Christians and the Constitution (II)

By Ross Douthat
Oct 18 2007, 3:08 PM ET Comment

As promised, more thoughts on Jonathan Rowe's quarrel with the claim that the American founding lacked a political theology. Here's Rowe:

America’s founders likewise, following Locke, were devout theists and gave God a prominent role in politics. See for instance, the Declaration of Independence. However, the God to whom America’s founders appealed — the individual rights granting Nature’s God — arguably was not the Biblical or Christian God. For one, the Biblical God does not grant men unalienable individual rights, certainly not a right to political liberty while the God of the American founding did. Further, on matters of religious toleration, the God of the American founding was not a “jealous” God but granted men an unalienable right to worship, in Jefferson’s words no God or twenty gods.

In studying their public and private writings in detail I have concluded that America’s principle founders (Washington, Adams, Jefferson, Madison, and Franklin) were not closet atheists but really did believe in this rational, benevolent, unitarian deity who fit their republican ideals much better than the Biblical God could.
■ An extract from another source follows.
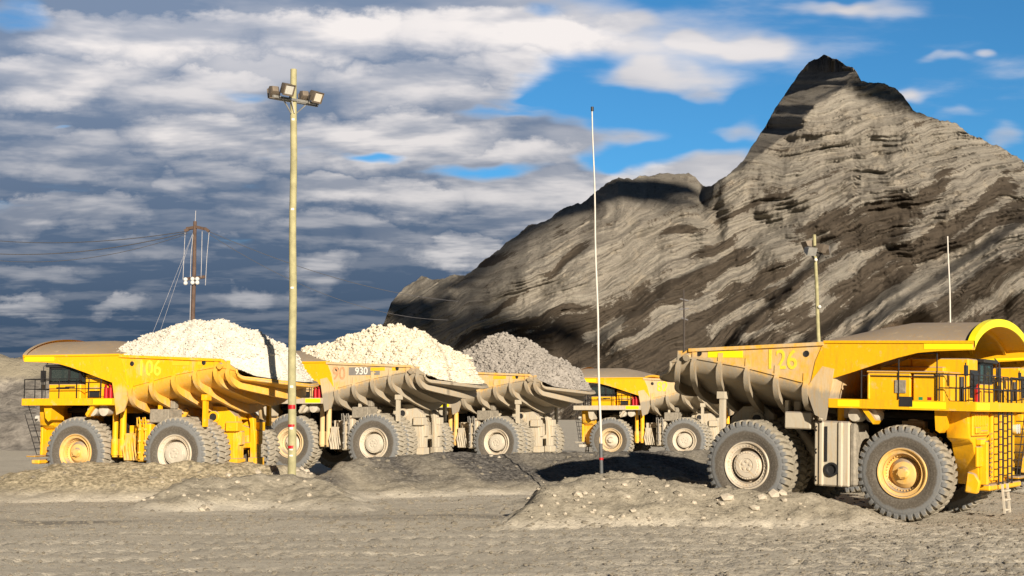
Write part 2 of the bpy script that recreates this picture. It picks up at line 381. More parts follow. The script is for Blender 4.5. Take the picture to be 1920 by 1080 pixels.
_cache = {}
def body_meshes():
    if _cache: return _cache
    # trough shell
    m = MB(); st = [-2.85, -3.3, -3.9, -4.6, -5.3, -6.0, -6.7, -7.4, -8.1, -8.6, -9.05, -9.5, -9.7, -9.9]
    outer, inner = [], []
    for x in st:
        s = section(x); sw = sweep(x)
        rl = (x, HW, rail_z(x)); rr = (x, -HW, rail_z(x))
        outer.append([rl]+s+[rr])
        si = section(x, -.14); outer_in = [(x, HW-.14, rail_z(x))]+si+[(x, -HW+.14, rail_z(x))]; inner.append(outer_in)
    m.grid(outer); m.grid(inner)
    n = len(outer[0])
    for k in range(n-1):   # tail rim and front rim
        for ed in (0, -1): m.add([outer[ed][k], outer[ed][k+1], inner[ed][k+1], inner[ed][k]], [(0, 1, 2, 3)])
    for k in (0, -1):
        for i in range(len(st)-1): m.add([outer[i][k], outer[i+1][k], inner[i+1][k], inner[i][k]], [(0, 1, 2, 3)])
    # front bulkhead, leaning forwards under the canopy
    fs = section(-2.85); top = [(-2.1, y*.98, 6.9+.40*(1-(y/HW)**2)) for (_, y, _) in fs]
    m.grid([fs, top])
    # bulkhead gussets and rail cap
    for s in (-1, 1):
        m.prism([(-2.55, 5.9), (-3.05, 6.0), (-3.75, 5.1), (-3.35, 4.05), (-2.9, 3.85)], s*(HW-.03), s*(HW+.05))
        m.bar((-3.0, s*(HW+.035), 6.91), (-9.02, s*(HW+.035), 6.62), .11, .14)
        for i in range(len(st)-1):   # knee ridge
            if st[i] < -3.3: m.bar((st[i], s*(HW+.01), knee_z(st[i])+.02), (st[i+1], s*(HW+.01), knee_z(st[i+1])+.02), .09, .07)
        m.tube([(-9.05, s*(HW+.07), 6.35), (-9.05, s*(HW+.25), 6.3)], .16, 10)
    _cache['body'] = m.mesh('dump_body', 24)
    # tail lip: a heavy rolled edge round the open end
    lip = MB(); p = [(-9.9, HW, 6.14)]+section(-9.9)+[(-9.9, -HW, 6.14)]; lip.tube(p, .07, 8); _cache['lip'] = lip.mesh('tail_lip', 50)
    # one rib per station
    for q, x in enumerate((-3.75, -5.0, -6.3, -7.55, -8.75, -9.45)):
        r = MB(); a = section(x, 0.); th = .13; rows = []
        nn = len(a)
        def prot(i): t = i/(nn-1); return .05+.42*max(0, math.sin(PI*t))**.5
        b = [section(x, prot(i))[i] for i in range(nn)]
        # leading flat that runs up on the side wall
        a = [(x, HW, knee_z(x)+.42)]+a+[(x, -HW, knee_z(x)+.42)]; b = [(x, HW+.03, knee_z(x)+.42)]+b+[(x, -HW-.03, knee_z(x)+.42)]
        A0 = [(p[0]-th/2, p[1], p[2]) for p in a]; A1 = [(p[0]+th/2, p[1], p[2]) for p in a]
        B0 = [(p[0]-th/2-.05, p[1], p[2]) for p in b]; B1 = [(p[0]+th/2+.05, p[1], p[2]) for p in b]
        r.grid([A0, B0, B1, A1]); _cache['rib%d' % q] = r.mesh('rib', 40)
    # canopy: arched roof over cab and deck, with deep side plates
    c = MB(); xs = [2.95, 1.9, .8, -.3, -1.4, -2.5, -3.0]; ys = [HW*math.cos(PI*i/20) for i in range(21)]
    def cz(x, y, d=0): return 6.95-d+(.98*min(1, max(.38, 1-(-.6-x)*.26)))*max(0, 1-(abs(y)/HW)**2.1)**.72
    c.grid([[(x, y, cz(x, y)) for y in ys] for x in xs]); c.grid([[(x, y*.985, cz(x, y*.985, .16)) for y in ys] for x in xs])
    for xx in (2.95, -3.0):
        for i in range(20): c.add([(xx, ys[i], cz(xx, ys[i])), (xx, ys[i+1], cz(xx, ys[i+1])), (xx, ys[i+1]*.985, cz(xx, ys[i+1]*.985, .16)), (xx, ys[i]*.985, cz(xx, ys[i]*.985, .16))], [(0, 1, 2, 3)])
    for s in (-1, 1):
        c.prism([(2.95, 7.0), (2.95, 6.68), (1.6, 6.63), (.8, 6.56), (0, 6.36), (-.9, 6.08), (-1.8, 5.78), (-2.7, 5.50), (-3.55, 5.30), (-3.35, 6.2), (-3.0, 7.0)], s*(HW-.10), s*(HW+.04))
        c.bx(-3.0, 2.95, s*(HW-.16), s*(HW+.09), 6.93, 7.03)
    for x in (2.0, .6, -.8, -2.2):   # stiffeners under the roof
        c.grid([[(x+q, y*.97, cz(x, y*.97, d)) for y in ys] for q, d in ((-.06, .15), (-.06, .32), (.06, .32), (.06, .15))])
    _cache['canopy'] = c.mesh('canopy', 40)
    a = MB(); yy = [HW*1.005*math.cos(PI*i/28) for i in range(29)]
    def rim(y, d): t = min(1, abs(y)/(HW*1.005)); return 6.93+d+1.02*max(0, 1-t**2.1)**.72
    a.grid([[(2.955+q, y*(1+.02*(d > 0)), rim(y, d)) for y in yy] for q, d in ((0, -.20), (.05, -.20), (.05, .10), (0, .10), (-.2, .10))])
    _cache['arch'] = a.mesh('canopy_front_rim', 40)
    return _cache

def heap_mesh(seed, dark, peak, big=.20, tailz=5.4):
    """ore piled in the body: a lumpy surface with loose rocks half sunk in it"""
    rs = np.random.default_rng(seed); nx, ny = 120, 84
    u = np.linspace(0, 1, nx)[:, None]; v = np.linspace(-1, 1, ny)[None, :]
    y = v*3.84+0*u; xt = -9.75-1.9*(1-v**2); x0 = -3.3+(3.0+peak[0][0])*(1-v**2)**.9
    x = x0+(xt-x0)*u
    px = [p[0] for p in peak][::-1]; pz = [p[1] for p in peak][::-1]
    zc = np.interp(x, px, pz)
    ze = np.interp(x, [-11.2, -9.9, -9.1, 0], [5.55, 6.1, 6.6, 6.85])
    ze = np.maximum(ze-(1-v**2)*.0, 5.0)
    t = np.abs(v)**1.55
    z = zc*(1-t)+np.minimum(ze, zc)*t
    floorlip = np.interp(np.abs(v)+0*x, [0, .45, .8, 1], [5.5, 5.55, 5.75, 6.15])
    k = np.clip((x-xt)/.9, 0, 1); z = floorlip*(1-k)**1.0+np.maximum(z, floorlip)*k+.08
    edge = np.minimum(1, (1-np.abs(v))*6)*np.minimum(1, (1-u)*14)*np.minimum(1, u*14)
    z = z+edge*(fbm(x*1.1+seed, y*1.1, 5, seed, .6)*.22)
    m = MB(); m.grid(np.stack([x, y, z], -1).tolist())
    # rocks
    ico = [(0,0,-1),(.72,-.53,-.45),(-.28,-.85,-.45),(-.89,0,-.45),(-.28,.85,-.45),(.72,.53,-.45),(.28,-.85,.45),(-.72,-.53,.45),(-.72,.53,.45),(.28,.85,.45),(.89,0,.45),(0,0,1)]
    fac = [(0,1,2),(1,0,5),(0,2,3),(0,3,4),(0,4,5),(1,5,10),(2,1,6),(3,2,7),(4,3,8),(5,4,9),(1,10,6),(2,6,7),(3,7,8),(4,8,9),(5,9,10),(6,10,11),(7,6,11),(8,7,11),(9,8,11),(10,9,11)]
    ico = np.array(ico)
    N = 7500
    for _ in range(N):
        i = rs.integers(1, nx-1); j = rs.integers(1, ny-1)
        s = big*(.25+.75*rs.random()**3)
        p = ico*(.7+.5*rs.random((12, 1)))*s*np.array([1, .8+.4*rs.random(), .6+.4*rs.random()])
        a = rs.random()*6.28; ca, sa = math.cos(a), math.sin(a)
        p = np.stack([p[:, 0]*ca-p[:, 1]*sa, p[:, 0]*sa+p[:, 1]*ca, p[:, 2]], -1)
        jx, jy = (rs.random(2)-.5)*.12
        m.add((p+[x[i, j]+jx, y[i, j]+jy, z[i, j]+s*.25]).tolist(), fac)
    return m.mesh('ore_heap', 25)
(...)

The inescapable conclusion is that America does have a political theology; it is just not Christianity. (For more on America’s founding creed, see this article.) Nature’s God was theologically unitarian, universalist (did not eternally damn anyone) syncretist (most or all world religions worshipped Him), partially inspired the Christian Scriptures, and man’s reason was ultimate device for understanding Him. He was not quite the strict Deist God that some secular scholars have made Him out to be. But neither was He the Biblical God. Rather, somewhere in between.


There is, I think, a great deal to this line of argument. One doesn't have to share David Gelernter's triumphalism to think that there really is a politico-theological tradition, broadly defined, that one could reasonably call "Americanism" - a kitchen-sink mix of Providentialism, Deism, gnosticism, and Hegelianism that links the Founders to the Transcendentalists to the Progressives to Ronald Reagan and George W. Bush. And as Rowe points out, "the tension between America’s non-Christian, generally theistic civil religion, and orthodox Christianity does not so easily resolve." That's why if you scratch the surface of many nominal American Christians, you'll find that they really believe in the Osteen-ish tenets of moralistic therepeutic Deism, a faith that lines up more neatly with American political theology; it's why, as well, so many Christian patriots expend so much effort convincing themselves (but not many other people) that America was really founded as a bastion of orthodox Christian belief.

It's also why, like Andrew, I'm personally grateful that the American Constitution is an essentially secular document - not because it protects atheists from rampaging Christianists, but because it allows orthodox Christians like myself to be loyal to America's government without requiring us to accept, whole hog, the not-quite-Christian political theology that has infused American political life from the Declaration of Independence onward. That's the beauty of our Constitutional order: It allows one to be American without being an Americanist.